Jakarta, VIVA – Mantan hakim Mahkamah Konstitusi (MK), Maruarar Siahaan mengatakan siapa pun pelakunya jika terbukti ada kerugian negara yang besar dalam sebuah perkara, maka masyarakat akan sulit untuk menerima. Menurut dia, tidak ada satu pejabat yang bebas dari aturan hukum.
Kata dia, semua pihak yang pro maupun kontra sebaiknya menerima dan mengikuti proses hukum yang sudah berjalan. Karena, lanjut dia, berkas perkara dan tersangka kasus korupsi laptop chromebook yakni Nadiem Makarim sudah dikirim ke Pengadilan Tipikor.

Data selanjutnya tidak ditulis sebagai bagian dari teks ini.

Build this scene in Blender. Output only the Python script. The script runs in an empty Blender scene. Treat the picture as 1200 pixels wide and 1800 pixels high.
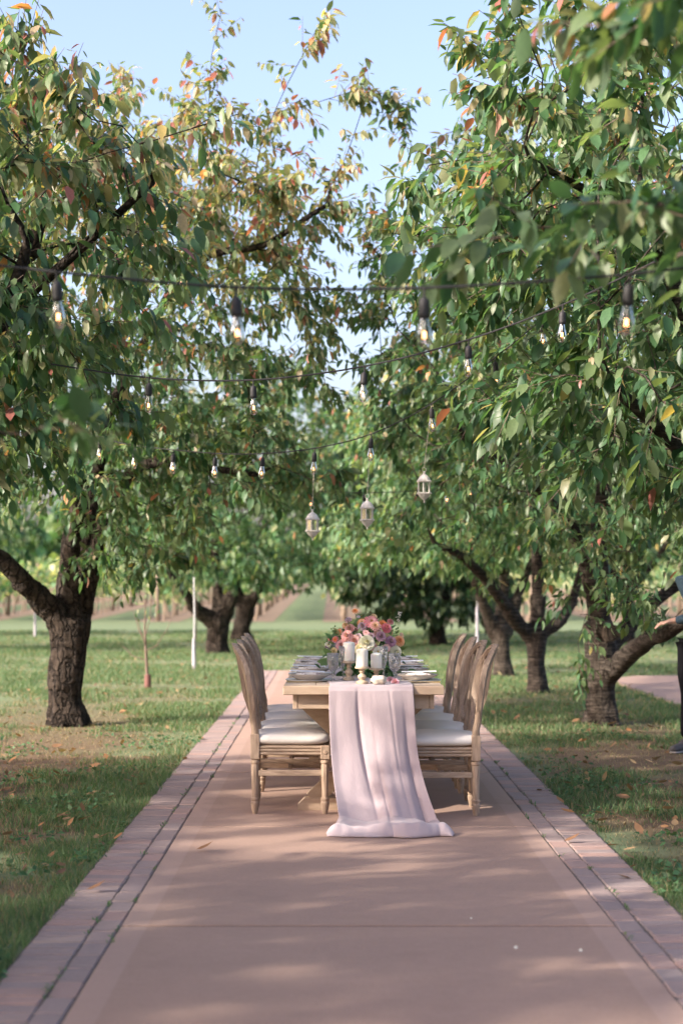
import bpy, bmesh, math, random
import numpy as np
from mathutils import Vector, Matrix, noise as mnoise

SC = bpy.context.scene
COL = SC.collection
R = math.radians
rng = np.random.default_rng(7)
random.seed(7); mnoise.seed_set(7)

# ------------------------------------------------------------------ camera
F, PX0, PY0, H = 2900.0, 585.0, 1022.0, 1.363       # focal length and axis in photo pixels, eye height
cam = bpy.data.cameras.new('camera')
camo = bpy.data.objects.new('camera', cam); COL.objects.link(camo)
camo.location = (0, 0, H); camo.rotation_euler = (R(90), 0, 0)
cam.sensor_width = 36; cam.sensor_height = 36; cam.lens = F / 1800 * 36
cam.shift_x = (600 - PX0) / 1800; cam.shift_y = (PY0 - 900) / 1800
cam.clip_start = 0.1; cam.clip_end = 3000
cam.dof.use_dof = True; cam.dof.focus_distance = 9.6; cam.dof.aperture_fstop = 2.2
SC.camera = camo

# ------------------------------------------------------------------ sky, sun, exposure
SUN = Vector((-0.80, -0.43, 0.50)).normalized()      # direction towards the sun
w = bpy.data.worlds.new('World'); SC.world = w; w.use_nodes = True
nt = w.node_tree; nt.nodes.clear()
sky = nt.nodes.new('ShaderNodeTexSky'); sky.sky_type = 'NISHITA'; sky.sun_disc = False
sky.sun_elevation = math.asin(SUN.z); sky.sun_rotation = math.atan2(SUN.x, SUN.y)
sky.air_density = 1.0; sky.dust_density = 4.5; sky.ozone_density = 2.2
bg = nt.nodes.new('ShaderNodeBackground'); bg.inputs[1].default_value = 0.15
wo = nt.nodes.new('ShaderNodeOutputWorld')
tn = nt.nodes.new('ShaderNodeMix'); tn.data_type = 'RGBA'; tn.blend_type = 'MULTIPLY'; tn.inputs[0].default_value = 1; tn.inputs[7].default_value = (1.09, 0.965, 0.985, 1)   # white balance
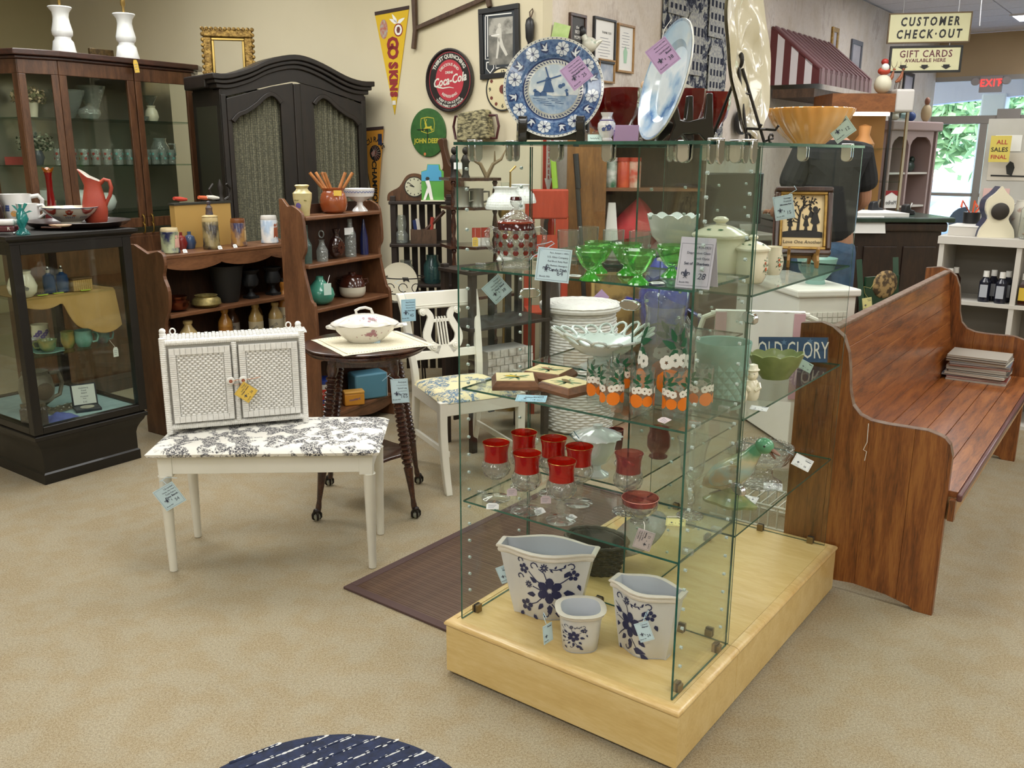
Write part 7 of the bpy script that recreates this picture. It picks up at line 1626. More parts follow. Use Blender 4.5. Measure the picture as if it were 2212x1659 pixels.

Untuk itu, ia berharap pengadilan bisa menjalankan secara adil dan terbuka tanpa tekanan dari pihak manapun.
“Peradilan yang betul-betul independen dari pro maupun kontra. Asal (fair) dan sesuai dengan azas imparsialitas, ya jalani saja,” kata Maruarar dikutip pada Senin, 15 Desember 2025.
Maruarar mengatakan proses pengadilan akan membuktikan Nadiem bersalah seperti dakwaan jaksa, atau justru Nadiem bisa membuktikan kalau dia tidak bersalah.
Menurut dia, bagaimana pun seorang pejabat negara harus tunduk pada hukum yang berlaku saat menjalankan kewenangannya, terutama terkait dengan proyek-proyek seperti pengadaan laptop chromebook.
“Apakah benar Nadiem tidak menerima sesuatu. Kalau pun Nadiem tidak menerima tapi sengaja memberi keuntungan pada orang lain, kan tetap bersalah,” jelas dia.
Dalam kasus dugaan korupsi yang nilainya sangat besar seperti kasus Nadiem ini, kata dia, jaksa tentu tidak main-main karena risikonya sangat besar. Terlebih, jika asal tuding tanpa memiliki dasar bukti.
“Tentu mereka tidak berani mengada-ada, apalagi menciptakan satu kerugian negara yang jumlahnya fantastis dalam kasus chromebook tersebut,” katanya.
Sementara itu, Maruarar menanggapi kemungkinan Presiden Prabowo Subianto akan menggunakan hak abolisi, amnesti maupun rehabilitasi. Kata dia, Prabowo akan menggunakan hak tersebut jika memiliki dasar yang kuat.
“Tentu ada dasarnya yang (presiden) menganggap ini (kasusnya) bukan tanggung jawab dia (terdakwa),” ungkapnya.
Namun, ia mengingatkan sebaiknya mempertimbangkan momentumnya. Sebaiknya abolisi diberikan ketika masih dalam proses penuntutan sampai proses persidangan sebelum putusan. Sedangkan, amnesti setelah putusan berkekuatan hukum tetap.
“Kalau rehabilitasi merupakan pemulihan kepada kedudukan dan kehormatannya semula, yang tentu saja setelah putusan berkekuatan hukum, karena misal JPU dan terdakwa tidak menggunakan haknya untuk banding/kasasi,” pungkasnya.